My god. Are you physically incapable of making a thread without strawmanning something or another?

It isn't that this proves we need less regulation, but that existing regulations don't work and simply doing more of the same is fucking stupid, to put it politely.

I wonder if that massive bailout and the guarantee that they're all "too big to fail" could have perhaps trained these people to think that risk isn't a concept that's particularly relevant to their existence, hmmm?

Individuals who don't understand the risks involved with the bets they are making (yes, Dimond used the word bets), don't even think twice about whether or not they will need a bail out.  They will still do it.  

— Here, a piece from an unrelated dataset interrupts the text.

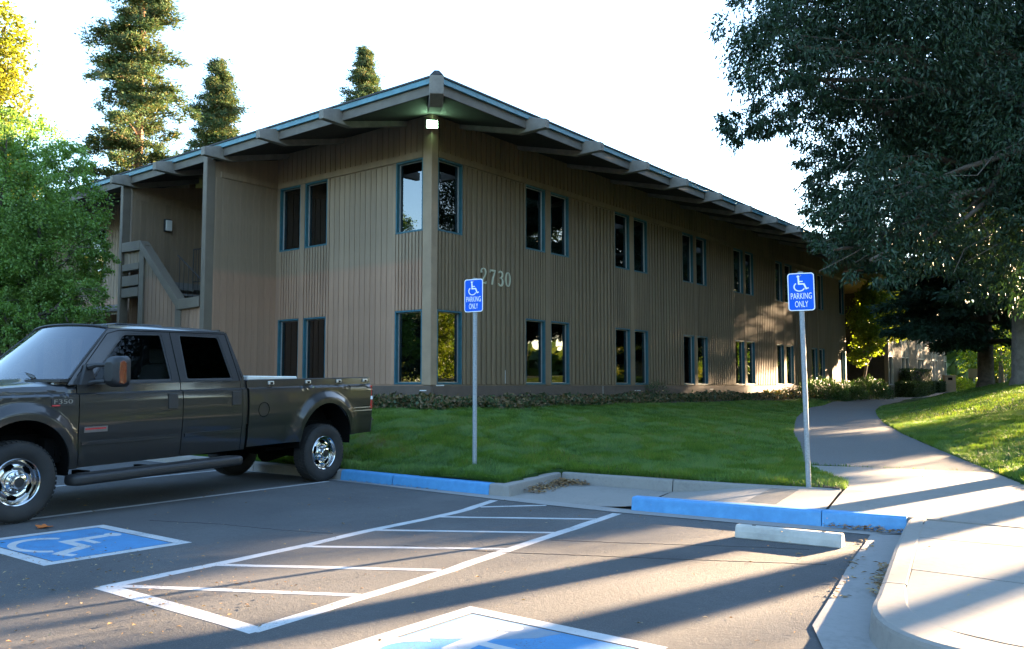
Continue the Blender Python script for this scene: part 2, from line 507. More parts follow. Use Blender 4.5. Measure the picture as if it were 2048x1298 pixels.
def gz(x, y):
    x = np.atleast_1d(np.asarray(x, float)); y = np.atleast_1d(np.asarray(y, float))
    out = np.empty(len(x))
    for s in range(0, len(x), 20000):
        p = np.stack([x[s:s+20000], y[s:s+20000]], 1)
        d2 = ((p[:, None] - _c[None, :, :2]) ** 2).sum(-1)
        out[s:s+20000] = _tps(d2) @ _w[:_n] + _w[_n] + p @ _w[_n + 1:]
    return out
def gz1(x, y): return float(gz([x], [y])[0])
def in_poly(x, y, poly):
    inside = np.zeros(len(x), bool)
    n = len(poly)
    for i in range(n):
        (x0, y0), (x1, y1) = poly[i], poly[(i + 1) % n]
        c_ = ((y0 > y) != (y1 > y)) & (x < (x1 - x0) * (y - y0) / (y1 - y0 + 1e-12) + x0)
        inside ^= c_
    return inside
PATH_POLY = PATH_L + PATH_R[::-1]
GRASS_CURVE = [(6.50, 1.90), (6.42, 2.35), (6.22, 2.8), (5.9, 3.35), (5.5, 4.0), (5.05, 4.66)]
RIGHT_EDGE = [(7.51, 5.26), (8.07, 3.77), (8.6, 2.85), (9.5, 2.3), (12, 2.0), (40, 2.0)]
WALK_POLY = GRASS_CURVE + [(7.51, 5.26)] + RIGHT_EDGE[1:] + [(40, -4.1), (8.75, -3.98), (7.65, .05)]
NOTCH_POLY = [(2.97, -.3), (2.96, .05), (2.61, 1.70), (4.5, 1.71), (5.5, 1.80), (6.5, 1.96), (8, 1.96), (8, -.3)]

# parking lot
xs_ = np.array([-90, 90.]); 
me = np_mesh('parking_lot', [(-90, -80, 0), (90, -80, 0), (90, .04, 0), (-90, .04, 0)], [(0, 1, 2, 3)])
lot = tag(link_mesh('parking_lot', me, M['asphalt']), kind='structure')
me = np_mesh('far_ground', [(-900, -900, -.08), (900, -900, -.08), (900, 1500, -.08), (-900, 1500, -.08)], [(0, 1, 2, 3)])
tag(link_mesh('far_ground', me, M['earth']), kind='structure')

# lawn: heightfield with the paved landing cut out and a dip under the paving
gx = np.unique(np.concatenate([np.linspace(-60, -14, 24), np.arange(-14, 2.8, .35), [2.68], np.arange(2.8, 9.5, .12), np.arange(9.5, 16, .4), np.linspace(16, 60, 24)]))
gy = np.unique(np.concatenate([[.02], np.arange(.1, 5.5, .12), np.arange(5.5, 24, .35), np.linspace(24, 62, 50), [90, 140]]))
GX, GY = np.meshgrid(gx, gy, indexing='ij')
fx, fy = GX.ravel(), GY.ravel()
Z = gz(fx, np.minimum(fy, 62))
paved = in_poly(fx, fy, PATH_POLY) | in_poly(fx, fy, WALK_POLY)
hole = in_poly(fx, fy, [(3.04, -1), (3.03, .0), (2.69, 1.50), (2.69, 1.62), (5.6, 1.74), (6.47, 1.93), (7.6, 1.93), (7.6, -1)])
Zl = np.where(paved, Z - .09, Z)
Zl = np.where((fy < 1.8) & (fx > 7.2), -.2, Zl)
rn = np.random.default_rng(3)
bare = np.exp(-(((fx - 3.9) / 1.4) ** 2 + ((fy - 2.15) / .28) ** 2)) * 1.0
bare += .8 * np.exp(-(((fx - 6.1) / .35) ** 2 + ((fy - 2.0) / .16) ** 2)) + .5 * np.exp(-(((fx - 2.3) / .5) ** 2 + ((fy - .3) / .2) ** 2))
idx = np.arange(len(fx)).reshape(GX.shape)
q = np.stack([idx[:-1, :-1], idx[1:, :-1], idx[1:, 1:], idx[:-1, 1:]], -1).reshape(-1, 4)
q = q[hole[q].sum(1) < 4]
Zl = np.where(hole, -.15, Zl)
me = np_mesh('lawn', np.stack([fx, fy, Zl], 1), q, True, np.clip(bare, 0, 1))
lawn = tag(link_mesh('lawn', me, M['lawn_soil']), kind='structure')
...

By the way, am I supposed to use a different font or color or something to indicate when I am using sarcasm?  Of course I don't believe the answer is less regulation, if that means reducing both enforcement and also the amount of rules involved in it.   What congress does is increase the amount of rules out there, and says it fixes things.  Individuals in congress they push for funding cuts to say they are cutting the size of government.  End result is that you end up insufficient enforcement, and also a bloated rulebook.  And then you have idiots who try to play under these rules who don't even understand what kind of bets they have.  Then when it goes south, you have the likes of Jamie Dimond going "Whoopsie".  When done on a mass scale, as with the mortgage crisis, the entire system gets threatened, so then here come the bailouts.  All along, these masters of risk end up not thinking for once things could go south.  Individuals with hubris never think they will fail.